By Brock Wilbur · July 11, 2011
I don’t want to talk about Terri.
Somewhat because I just want you to seek out the nearest screening and watch it, but mostly because it’s a borderline painful subject matter for me personally. And while specific issues and roadblocks from the main character’s journey were specific to my life, it’s impossible to not see your own image reflected in the world created by Azazel Jacobs.
Terri (Jacob Wysocki) is an incredibly overweight fifteen-year-old boy, whose apathy and life circumstances have led him to become a personification of the color gray. Nothing is ever happy or sad, just situations that exist. He’s been placed in the care of his Alzheimer’s inflicted uncle (played by The Office’s Creed Bratton) who is controllable when comatose and cruel when aware. Terri’s detachment from society and responsibility has led him to start wearing pajamas to high school, where the kids and a few of the teachers consistently treat him like a monster in their midst. But Terri has come to accept that, because he knows what he is, and has no plans to ever become more.

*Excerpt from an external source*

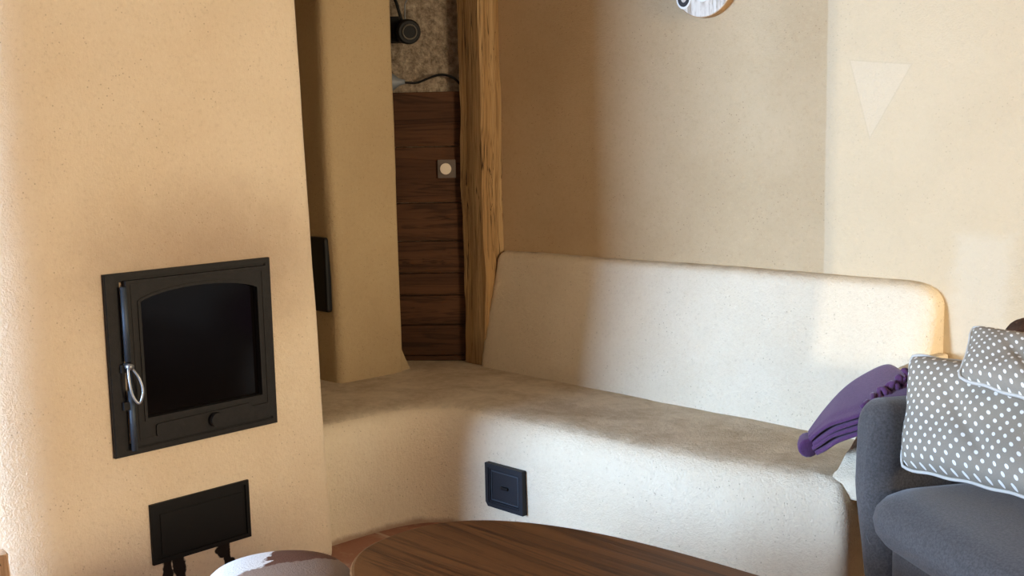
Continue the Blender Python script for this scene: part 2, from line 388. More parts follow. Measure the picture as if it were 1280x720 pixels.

Following an incident involving cheddar cheese, important documents, and some mild murder, Terri comes in to some trouble for skipping school. This puts him on the radar for Principal Fitzgerald, deftly played by John C. Reilly. He’s borderline cool, borderline effective, and more than a little unconventional. To deal with the Terri issue, he begins counseling the boy in a scheduled Monday morning private session.
This is where the film begins to evolve into a dark (or least stark) re-imagining of The Breakfast Club. It becomes clear to Terri that he’s not the only good-hearted kid in private counseling, and his initial optimism begins to fade when he realizes he’s been selected to join a secret society consisting of the handicapped, the mentally unstable, and the downright weird. Mr. Fitzgerald reveals that his own developmental years involved him being treated as an outcast, and so now he tries to take the neediest of the student body under his wing. This fails to console Terri, who just wishes he didn’t need help.
Jacobs’ film takes its time in setting-up and following through every scene. While it makes for an extended run-time, it also allows for the careful and compelling development of even the smallest moments into weighty and complicated events. This approach is especially successful in helping mold Terri into the kind of character I’ve never seen on film. He isn’t lazy or cruel or stupid, even though his actions can be interpreted as such. He’s just so far outside the world box that his activity has never been judged by others, so while he’s several times larger than all his classmates, he might as well be invisible.
The content of the film is nothing revolutionary, but the aforementioned space that it allows its actors to play in affords for some of my favorite sequences in recent memory. John C. Reilly has to explain a betrayal to Terri, in the form of a monologue that I’m sure will come back to haunt me, thanks to its honesty, perspective, and tangential banality. That scene alone would have made the movie for me, if we didn’t also get an extended third act sequence, which was adorable, brave, and tongue-bitingly infuriating in equal measure. Not to give anything away, but you see a teenage boy become a man the moment he mixes valium with whiskey, takes off his pants, and urinates on them. And that’s just our jumping off point.
It’s a film that’s perfectly personified by its lead: It’s too big, it’s too slow, and it’s for the outcasts (if you have any doubt about that, it features the staple of outcast cinema, Tim Heidecker). But it’s charming in its brutality, honest in its fiction, and life-affirming when it tries hard not to be. The jokes are never laugh out loud funny, but the Novocain-induced atmosphere may leave you smiling numbly throughout. In the best way.